begin Dataset section
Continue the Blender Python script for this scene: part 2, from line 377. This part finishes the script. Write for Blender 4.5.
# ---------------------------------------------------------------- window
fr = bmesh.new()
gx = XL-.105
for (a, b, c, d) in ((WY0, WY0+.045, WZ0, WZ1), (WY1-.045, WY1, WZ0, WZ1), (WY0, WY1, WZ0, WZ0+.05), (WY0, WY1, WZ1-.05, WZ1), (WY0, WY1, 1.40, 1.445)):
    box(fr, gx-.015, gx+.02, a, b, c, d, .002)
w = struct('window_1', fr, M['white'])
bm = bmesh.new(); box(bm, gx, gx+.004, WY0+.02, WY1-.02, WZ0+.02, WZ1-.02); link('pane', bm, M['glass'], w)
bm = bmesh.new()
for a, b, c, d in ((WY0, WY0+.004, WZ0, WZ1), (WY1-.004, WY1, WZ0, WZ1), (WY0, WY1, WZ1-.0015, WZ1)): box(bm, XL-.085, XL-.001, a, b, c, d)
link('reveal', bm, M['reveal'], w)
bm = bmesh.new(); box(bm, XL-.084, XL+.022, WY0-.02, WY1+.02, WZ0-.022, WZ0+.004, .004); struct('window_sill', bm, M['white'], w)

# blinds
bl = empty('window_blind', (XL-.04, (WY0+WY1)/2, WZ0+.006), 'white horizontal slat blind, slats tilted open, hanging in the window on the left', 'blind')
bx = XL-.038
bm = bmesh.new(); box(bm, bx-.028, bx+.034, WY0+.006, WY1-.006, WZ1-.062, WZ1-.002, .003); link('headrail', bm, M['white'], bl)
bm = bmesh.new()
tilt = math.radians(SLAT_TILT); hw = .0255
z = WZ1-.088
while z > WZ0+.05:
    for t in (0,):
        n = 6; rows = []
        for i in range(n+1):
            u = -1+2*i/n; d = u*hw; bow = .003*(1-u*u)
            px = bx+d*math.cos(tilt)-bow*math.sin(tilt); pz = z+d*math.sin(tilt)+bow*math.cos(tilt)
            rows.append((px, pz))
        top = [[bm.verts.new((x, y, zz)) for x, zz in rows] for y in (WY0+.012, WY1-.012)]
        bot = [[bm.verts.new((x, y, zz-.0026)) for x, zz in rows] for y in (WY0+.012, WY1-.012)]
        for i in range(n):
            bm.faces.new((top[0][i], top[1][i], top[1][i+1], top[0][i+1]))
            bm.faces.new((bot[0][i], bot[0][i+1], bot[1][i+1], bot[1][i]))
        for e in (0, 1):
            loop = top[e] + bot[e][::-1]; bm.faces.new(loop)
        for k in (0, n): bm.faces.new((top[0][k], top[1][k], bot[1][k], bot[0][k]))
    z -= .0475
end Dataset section
» **Exercise task**: Copy all of the data exactly.

» **Finished answer**:
Continue the Blender Python script for this scene: part 2, from line 377. This part finishes the script. Write for Blender 4.5.
# ---------------------------------------------------------------- window
fr = bmesh.new()
gx = XL-.105
for (a, b, c, d) in ((WY0, WY0+.045, WZ0, WZ1), (WY1-.045, WY1, WZ0, WZ1), (WY0, WY1, WZ0, WZ0+.05), (WY0, WY1, WZ1-.05, WZ1), (WY0, WY1, 1.40, 1.445)):
    box(fr, gx-.015, gx+.02, a, b, c, d, .002)
w = struct('window_1', fr, M['white'])
bm = bmesh.new(); box(bm, gx, gx+.004, WY0+.02, WY1-.02, WZ0+.02, WZ1-.02); link('pane', bm, M['glass'], w)
bm = bmesh.new()
for a, b, c, d in ((WY0, WY0+.004, WZ0, WZ1), (WY1-.004, WY1, WZ0, WZ1), (WY0, WY1, WZ1-.0015, WZ1)): box(bm, XL-.085, XL-.001, a, b, c, d)
link('reveal', bm, M['reveal'], w)
bm = bmesh.new(); box(bm, XL-.084, XL+.022, WY0-.02, WY1+.02, WZ0-.022, WZ0+.004, .004); struct('window_sill', bm, M['white'], w)

# blinds
bl = empty('window_blind', (XL-.04, (WY0+WY1)/2, WZ0+.006), 'white horizontal slat blind, slats tilted open, hanging in the window on the left', 'blind')
bx = XL-.038
bm = bmesh.new(); box(bm, bx-.028, bx+.034, WY0+.006, WY1-.006, WZ1-.062, WZ1-.002, .003); link('headrail', bm, M['white'], bl)
bm = bmesh.new()
tilt = math.radians(SLAT_TILT); hw = .0255
z = WZ1-.088
while z > WZ0+.05:
    for t in (0,):
        n = 6; rows = []
        for i in range(n+1):
            u = -1+2*i/n; d = u*hw; bow = .003*(1-u*u)
            px = bx+d*math.cos(tilt)-bow*math.sin(tilt); pz = z+d*math.sin(tilt)+bow*math.cos(tilt)
            rows.append((px, pz))
        top = [[bm.verts.new((x, y, zz)) for x, zz in rows] for y in (WY0+.012, WY1-.012)]
        bot = [[bm.verts.new((x, y, zz-.0026)) for x, zz in rows] for y in (WY0+.012, WY1-.012)]
        for i in range(n):
            bm.faces.new((top[0][i], top[1][i], top[1][i+1], top[0][i+1]))
            bm.faces.new((bot[0][i], bot[0][i+1], bot[1][i+1], bot[1][i]))
        for e in (0, 1):
            loop = top[e] + bot[e][::-1]; bm.faces.new(loop)
        for k in (0, n): bm.faces.new((top[0][k], top[1][k], bot[1][k], bot[0][k]))
    z -= .0475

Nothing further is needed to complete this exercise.